E a conferma della proverbiale tradizione di accoglienza – leggende mai confermate dicono che le grazie delle padrona di casa o di igloo venissero munificamente messe a disposizioni dei graditi e fortunatamente rari ospiti – oltre a stringere patti di ferro con l’Alcoa e la London Mining, l’Inuit Ataqatigiit aveva siglato un’alleanza che finora pareva inattaccabile, con l’Ue, per “facilitare l’ingresso dell’industria europea alle materie prime a un prezzo accessibile”. L’intento era quello di favorire la rimonta dell’Europa, e in particolare Danimarca, Germania, Gran Bretagna, Repubblica Ceca, finora battute dalla concorrenza delle compagnie canadesi, australiane e, recentemente, cinesi. E dire che la Groenlandia, che faceva parte della Comunità Economica Europea, come territorio danese dal 1973, nel 1985 decise di uscirne con referendum. Le bastava il tutoraggio della Danimarca che, malgrado la sospirata acquisizione dell’l’autogoverno (hjemmestyre), concesso nel 1979, mantiene ancora il controllo su finanze, politica estera e difesa e provvede a un sussidio annuale (576 milioni di dollari l’anno, circa 3,4 miliardi di corone, pari a circa il 30% del PIL).

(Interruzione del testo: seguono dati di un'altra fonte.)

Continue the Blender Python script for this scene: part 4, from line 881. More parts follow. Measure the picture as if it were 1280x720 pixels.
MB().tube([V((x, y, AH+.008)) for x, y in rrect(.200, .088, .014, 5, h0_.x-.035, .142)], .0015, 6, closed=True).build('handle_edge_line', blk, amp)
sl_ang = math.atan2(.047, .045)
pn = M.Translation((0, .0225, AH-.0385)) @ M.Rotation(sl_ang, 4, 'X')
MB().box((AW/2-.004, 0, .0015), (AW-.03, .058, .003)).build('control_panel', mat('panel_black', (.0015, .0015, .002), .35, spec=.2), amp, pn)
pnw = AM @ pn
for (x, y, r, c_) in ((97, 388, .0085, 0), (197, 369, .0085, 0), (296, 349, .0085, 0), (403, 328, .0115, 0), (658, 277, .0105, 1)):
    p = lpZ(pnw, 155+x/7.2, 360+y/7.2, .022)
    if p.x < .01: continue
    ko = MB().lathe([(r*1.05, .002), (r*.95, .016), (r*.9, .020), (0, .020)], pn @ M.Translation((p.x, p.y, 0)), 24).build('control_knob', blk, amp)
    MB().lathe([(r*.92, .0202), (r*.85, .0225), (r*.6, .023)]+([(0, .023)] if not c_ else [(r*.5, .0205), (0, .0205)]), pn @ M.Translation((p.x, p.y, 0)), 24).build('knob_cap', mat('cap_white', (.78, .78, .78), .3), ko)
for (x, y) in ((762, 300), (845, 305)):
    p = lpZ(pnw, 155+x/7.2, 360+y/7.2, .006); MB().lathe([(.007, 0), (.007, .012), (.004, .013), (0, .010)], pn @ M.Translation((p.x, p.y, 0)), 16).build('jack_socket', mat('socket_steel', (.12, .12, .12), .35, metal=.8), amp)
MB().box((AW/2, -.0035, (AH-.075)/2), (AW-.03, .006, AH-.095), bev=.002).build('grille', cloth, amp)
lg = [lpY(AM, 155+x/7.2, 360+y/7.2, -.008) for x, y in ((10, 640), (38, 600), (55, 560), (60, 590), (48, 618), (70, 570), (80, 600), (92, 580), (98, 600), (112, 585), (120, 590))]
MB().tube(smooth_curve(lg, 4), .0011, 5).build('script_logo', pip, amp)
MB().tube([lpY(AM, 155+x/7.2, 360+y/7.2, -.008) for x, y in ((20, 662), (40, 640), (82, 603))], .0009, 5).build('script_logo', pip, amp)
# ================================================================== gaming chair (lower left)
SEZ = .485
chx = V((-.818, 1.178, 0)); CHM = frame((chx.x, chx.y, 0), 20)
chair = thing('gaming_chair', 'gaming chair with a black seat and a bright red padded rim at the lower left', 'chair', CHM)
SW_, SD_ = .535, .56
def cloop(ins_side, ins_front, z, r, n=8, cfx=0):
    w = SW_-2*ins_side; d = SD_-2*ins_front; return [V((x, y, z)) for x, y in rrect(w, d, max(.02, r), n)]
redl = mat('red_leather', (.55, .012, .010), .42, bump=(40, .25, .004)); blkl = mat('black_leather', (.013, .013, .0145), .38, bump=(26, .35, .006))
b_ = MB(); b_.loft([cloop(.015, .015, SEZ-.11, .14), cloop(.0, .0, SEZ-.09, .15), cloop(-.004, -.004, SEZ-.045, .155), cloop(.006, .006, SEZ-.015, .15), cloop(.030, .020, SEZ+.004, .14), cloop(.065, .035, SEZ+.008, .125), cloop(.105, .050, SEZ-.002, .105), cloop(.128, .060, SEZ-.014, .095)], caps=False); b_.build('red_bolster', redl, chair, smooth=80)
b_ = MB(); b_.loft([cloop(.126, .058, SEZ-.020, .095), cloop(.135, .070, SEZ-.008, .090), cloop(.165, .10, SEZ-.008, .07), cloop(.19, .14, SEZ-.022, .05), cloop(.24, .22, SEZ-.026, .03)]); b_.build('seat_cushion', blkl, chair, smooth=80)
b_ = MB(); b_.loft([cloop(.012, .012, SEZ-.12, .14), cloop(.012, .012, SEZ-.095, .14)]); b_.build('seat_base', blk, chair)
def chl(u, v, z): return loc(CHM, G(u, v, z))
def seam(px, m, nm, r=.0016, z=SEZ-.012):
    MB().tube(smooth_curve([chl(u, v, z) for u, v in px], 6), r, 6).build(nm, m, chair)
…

Ma gli elettori presentatisi il 12 marzo per rinnovare l’Inatsisartut, il parlamento autonomo, nell’unico seggio collocato nel centro della capitale, Nuuk, una città di 15mila abitanti, con solo due semafori, hanno alzato la testa per dire no allo sfruttamento delle grandi ricchezze del sottosuolo della regione, presentato come unica e inevitabile occasione di crescita e di sviluppo dell’occupazione per i 57 mila abitanti dell’isola più grande del mondo, una delle solite pompose menzogne planetarie, visto che le compagnie già presenti e quelle che premono alle porte, arrivano impiegando manodopera rigorosamente extra-continentale. E hanno attribuito la vittoria a una donna, a capo del Siumut (Avanti) che rivendica l’affrancamento dell’isola dal “liberismo riformista” di Kuupik Kleist, con la promessa di introdurre royalties sulle risorse, di imporre limiti severissimi alla penetrazione delle compagnie straniere e di adottare criteri rigidi per concessioni minerari ed estrattive, ispirati a requisiti di carattere ambientale.

La nuova e prima premier donna della Groenlandia ha di fronte un bel problema: dovrà trovare un alleato per costituire una coalizione di governo e per proseguire sulla strada di una nuova indipendenza e della difesa dell’occupazione interna. Guarda un po’ come in un tema già scritto i progetti di “cooperazione”, primo tra tutti quello per l’estrazione dello zinco ( un valore di 5 miliardi di corone danesi, 874 milioni di dollari), beneficiano infatti di agevolazioni riguardanti l’impiego di lavoratori stranieri, manodopera a buon mercato, soprattutto cinese, che circola nei territori del mondo come un esercito indifeso di nuovi schiavi.
Abbiamo tifato Islanda, adesso possiamo fare il tifo per la battaglia di dignità e autodeterminazione della Groenlandia. Pare che ci siamo condannati a guardare senza partecipare del riscatto di altri, come se l’amor proprio, la responsabilità, l’onore di popolo e la sovranità ci fossero negati. Ricominciamo a meritarceli.